### AIM OF THE EXERCISE
Send back the records in full, character for character.

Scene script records
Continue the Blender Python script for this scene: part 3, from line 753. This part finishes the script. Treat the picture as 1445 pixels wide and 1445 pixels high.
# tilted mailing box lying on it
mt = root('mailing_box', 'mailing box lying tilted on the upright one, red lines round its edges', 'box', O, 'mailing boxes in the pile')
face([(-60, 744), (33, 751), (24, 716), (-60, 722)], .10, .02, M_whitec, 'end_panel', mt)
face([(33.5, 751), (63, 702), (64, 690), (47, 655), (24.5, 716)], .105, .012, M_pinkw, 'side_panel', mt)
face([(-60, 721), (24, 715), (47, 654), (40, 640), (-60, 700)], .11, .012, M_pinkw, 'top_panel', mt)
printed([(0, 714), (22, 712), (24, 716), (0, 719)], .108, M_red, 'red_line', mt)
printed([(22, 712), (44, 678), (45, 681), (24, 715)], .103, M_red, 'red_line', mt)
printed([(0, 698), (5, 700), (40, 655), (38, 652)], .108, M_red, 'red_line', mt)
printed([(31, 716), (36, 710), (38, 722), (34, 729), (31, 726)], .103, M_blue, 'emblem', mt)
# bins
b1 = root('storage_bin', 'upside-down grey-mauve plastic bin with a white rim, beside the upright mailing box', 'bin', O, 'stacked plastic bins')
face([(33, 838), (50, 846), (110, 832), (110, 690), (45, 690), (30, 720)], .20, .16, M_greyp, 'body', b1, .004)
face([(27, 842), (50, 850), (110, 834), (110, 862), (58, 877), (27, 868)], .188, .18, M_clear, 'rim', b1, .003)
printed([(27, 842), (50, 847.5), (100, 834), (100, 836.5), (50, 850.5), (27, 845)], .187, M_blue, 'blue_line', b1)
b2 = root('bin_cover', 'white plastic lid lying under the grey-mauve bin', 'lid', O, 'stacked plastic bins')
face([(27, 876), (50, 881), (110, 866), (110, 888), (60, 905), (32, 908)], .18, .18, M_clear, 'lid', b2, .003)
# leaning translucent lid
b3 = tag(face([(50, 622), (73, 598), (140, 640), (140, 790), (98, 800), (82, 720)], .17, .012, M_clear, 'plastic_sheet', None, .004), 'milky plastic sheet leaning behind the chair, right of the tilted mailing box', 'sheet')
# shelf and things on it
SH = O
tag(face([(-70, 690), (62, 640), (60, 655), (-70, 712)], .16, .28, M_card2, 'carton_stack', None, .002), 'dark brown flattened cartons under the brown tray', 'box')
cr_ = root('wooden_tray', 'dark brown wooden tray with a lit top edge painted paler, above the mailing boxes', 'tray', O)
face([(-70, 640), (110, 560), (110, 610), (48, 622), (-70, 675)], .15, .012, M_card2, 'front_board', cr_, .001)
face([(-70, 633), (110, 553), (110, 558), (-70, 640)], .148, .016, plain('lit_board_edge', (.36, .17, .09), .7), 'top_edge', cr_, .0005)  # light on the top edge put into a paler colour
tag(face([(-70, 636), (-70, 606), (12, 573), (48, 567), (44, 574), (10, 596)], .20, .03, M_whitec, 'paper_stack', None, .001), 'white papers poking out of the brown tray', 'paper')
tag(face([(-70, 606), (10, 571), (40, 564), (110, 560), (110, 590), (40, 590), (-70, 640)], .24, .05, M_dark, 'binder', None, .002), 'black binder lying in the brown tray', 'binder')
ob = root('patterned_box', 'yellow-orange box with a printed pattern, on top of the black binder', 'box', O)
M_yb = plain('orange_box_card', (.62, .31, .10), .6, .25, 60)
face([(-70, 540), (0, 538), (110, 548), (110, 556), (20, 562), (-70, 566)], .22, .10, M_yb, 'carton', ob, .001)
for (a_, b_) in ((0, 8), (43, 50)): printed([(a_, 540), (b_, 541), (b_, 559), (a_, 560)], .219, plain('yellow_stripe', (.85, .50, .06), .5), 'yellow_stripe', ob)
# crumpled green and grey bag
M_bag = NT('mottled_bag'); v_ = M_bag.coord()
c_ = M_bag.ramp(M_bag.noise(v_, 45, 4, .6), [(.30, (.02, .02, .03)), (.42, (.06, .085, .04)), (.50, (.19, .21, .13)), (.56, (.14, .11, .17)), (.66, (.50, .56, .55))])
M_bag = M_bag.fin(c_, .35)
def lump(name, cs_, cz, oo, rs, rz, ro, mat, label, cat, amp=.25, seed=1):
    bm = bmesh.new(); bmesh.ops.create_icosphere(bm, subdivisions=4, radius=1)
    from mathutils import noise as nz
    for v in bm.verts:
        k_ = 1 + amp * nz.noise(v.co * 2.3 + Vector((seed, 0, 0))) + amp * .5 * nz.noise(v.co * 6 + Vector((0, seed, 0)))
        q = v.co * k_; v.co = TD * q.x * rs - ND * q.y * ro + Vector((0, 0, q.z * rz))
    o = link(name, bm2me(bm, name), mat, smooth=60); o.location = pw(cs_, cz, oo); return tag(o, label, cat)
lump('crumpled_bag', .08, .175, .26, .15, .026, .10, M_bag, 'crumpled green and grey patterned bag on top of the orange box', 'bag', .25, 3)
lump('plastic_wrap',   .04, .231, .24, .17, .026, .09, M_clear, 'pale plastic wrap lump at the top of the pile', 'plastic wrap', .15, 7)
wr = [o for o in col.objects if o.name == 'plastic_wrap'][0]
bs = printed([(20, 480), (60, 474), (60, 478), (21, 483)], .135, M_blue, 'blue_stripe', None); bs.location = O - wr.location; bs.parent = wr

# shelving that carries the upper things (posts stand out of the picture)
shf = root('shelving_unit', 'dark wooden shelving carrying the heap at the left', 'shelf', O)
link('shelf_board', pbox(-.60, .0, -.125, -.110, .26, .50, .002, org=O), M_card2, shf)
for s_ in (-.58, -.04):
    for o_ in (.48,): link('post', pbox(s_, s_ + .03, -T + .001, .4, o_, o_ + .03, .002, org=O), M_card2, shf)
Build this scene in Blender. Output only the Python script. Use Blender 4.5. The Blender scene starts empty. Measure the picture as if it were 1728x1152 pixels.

### TASK OUTPUT
Continue the Blender Python script for this scene: part 3, from line 753. This part finishes the script. Treat the picture as 1445 pixels wide and 1445 pixels high.
# tilted mailing box lying on it
mt = root('mailing_box', 'mailing box lying tilted on the upright one, red lines round its edges', 'box', O, 'mailing boxes in the pile')
face([(-60, 744), (33, 751), (24, 716), (-60, 722)], .10, .02, M_whitec, 'end_panel', mt)
face([(33.5, 751), (63, 702), (64, 690), (47, 655), (24.5, 716)], .105, .012, M_pinkw, 'side_panel', mt)
face([(-60, 721), (24, 715), (47, 654), (40, 640), (-60, 700)], .11, .012, M_pinkw, 'top_panel', mt)
printed([(0, 714), (22, 712), (24, 716), (0, 719)], .108, M_red, 'red_line', mt)
printed([(22, 712), (44, 678), (45, 681), (24, 715)], .103, M_red, 'red_line', mt)
printed([(0, 698), (5, 700), (40, 655), (38, 652)], .108, M_red, 'red_line', mt)
printed([(31, 716), (36, 710), (38, 722), (34, 729), (31, 726)], .103, M_blue, 'emblem', mt)
# bins
b1 = root('storage_bin', 'upside-down grey-mauve plastic bin with a white rim, beside the upright mailing box', 'bin', O, 'stacked plastic bins')
face([(33, 838), (50, 846), (110, 832), (110, 690), (45, 690), (30, 720)], .20, .16, M_greyp, 'body', b1, .004)
face([(27, 842), (50, 850), (110, 834), (110, 862), (58, 877), (27, 868)], .188, .18, M_clear, 'rim', b1, .003)
printed([(27, 842), (50, 847.5), (100, 834), (100, 836.5), (50, 850.5), (27, 845)], .187, M_blue, 'blue_line', b1)
b2 = root('bin_cover', 'white plastic lid lying under the grey-mauve bin', 'lid', O, 'stacked plastic bins')
face([(27, 876), (50, 881), (110, 866), (110, 888), (60, 905), (32, 908)], .18, .18, M_clear, 'lid', b2, .003)
# leaning translucent lid
b3 = tag(face([(50, 622), (73, 598), (140, 640), (140, 790), (98, 800), (82, 720)], .17, .012, M_clear, 'plastic_sheet', None, .004), 'milky plastic sheet leaning behind the chair, right of the tilted mailing box', 'sheet')
# shelf and things on it
SH = O
tag(face([(-70, 690), (62, 640), (60, 655), (-70, 712)], .16, .28, M_card2, 'carton_stack', None, .002), 'dark brown flattened cartons under the brown tray', 'box')
cr_ = root('wooden_tray', 'dark brown wooden tray with a lit top edge painted paler, above the mailing boxes', 'tray', O)
face([(-70, 640), (110, 560), (110, 610), (48, 622), (-70, 675)], .15, .012, M_card2, 'front_board', cr_, .001)
face([(-70, 633), (110, 553), (110, 558), (-70, 640)], .148, .016, plain('lit_board_edge', (.36, .17, .09), .7), 'top_edge', cr_, .0005)  # light on the top edge put into a paler colour
tag(face([(-70, 636), (-70, 606), (12, 573), (48, 567), (44, 574), (10, 596)], .20, .03, M_whitec, 'paper_stack', None, .001), 'white papers poking out of the brown tray', 'paper')
tag(face([(-70, 606), (10, 571), (40, 564), (110, 560), (110, 590), (40, 590), (-70, 640)], .24, .05, M_dark, 'binder', None, .002), 'black binder lying in the brown tray', 'binder')
ob = root('patterned_box', 'yellow-orange box with a printed pattern, on top of the black binder', 'box', O)
M_yb = plain('orange_box_card', (.62, .31, .10), .6, .25, 60)
face([(-70, 540), (0, 538), (110, 548), (110, 556), (20, 562), (-70, 566)], .22, .10, M_yb, 'carton', ob, .001)
for (a_, b_) in ((0, 8), (43, 50)): printed([(a_, 540), (b_, 541), (b_, 559), (a_, 560)], .219, plain('yellow_stripe', (.85, .50, .06), .5), 'yellow_stripe', ob)
# crumpled green and grey bag
M_bag = NT('mottled_bag'); v_ = M_bag.coord()
c_ = M_bag.ramp(M_bag.noise(v_, 45, 4, .6), [(.30, (.02, .02, .03)), (.42, (.06, .085, .04)), (.50, (.19, .21, .13)), (.56, (.14, .11, .17)), (.66, (.50, .56, .55))])
M_bag = M_bag.fin(c_, .35)
def lump(name, cs_, cz, oo, rs, rz, ro, mat, label, cat, amp=.25, seed=1):
    bm = bmesh.new(); bmesh.ops.create_icosphere(bm, subdivisions=4, radius=1)
    from mathutils import noise as nz
    for v in bm.verts:
        k_ = 1 + amp * nz.noise(v.co * 2.3 + Vector((seed, 0, 0))) + amp * .5 * nz.noise(v.co * 6 + Vector((0, seed, 0)))
        q = v.co * k_; v.co = TD * q.x * rs - ND * q.y * ro + Vector((0, 0, q.z * rz))
    o = link(name, bm2me(bm, name), mat, smooth=60); o.location = pw(cs_, cz, oo); return tag(o, label, cat)
lump('crumpled_bag', .08, .175, .26, .15, .026, .10, M_bag, 'crumpled green and grey patterned bag on top of the orange box', 'bag', .25, 3)
lump('plastic_wrap',   .04, .231, .24, .17, .026, .09, M_clear, 'pale plastic wrap lump at the top of the pile', 'plastic wrap', .15, 7)
wr = [o for o in col.objects if o.name == 'plastic_wrap'][0]
bs = printed([(20, 480), (60, 474), (60, 478), (21, 483)], .135, M_blue, 'blue_stripe', None); bs.location = O - wr.location; bs.parent = wr

# shelving that carries the upper things (posts stand out of the picture)
shf = root('shelving_unit', 'dark wooden shelving carrying the heap at the left', 'shelf', O)
link('shelf_board', pbox(-.60, .0, -.125, -.110, .26, .50, .002, org=O), M_card2, shf)
for s_ in (-.58, -.04):
    for o_ in (.48,): link('post', pbox(s_, s_ + .03, -T + .001, .4, o_, o_ + .03, .002, org=O), M_card2, shf)
Build this scene in Blender. Output only the Python script. Use Blender 4.5. The Blender scene starts empty. Measure the picture as if it were 1728x1152 pixels.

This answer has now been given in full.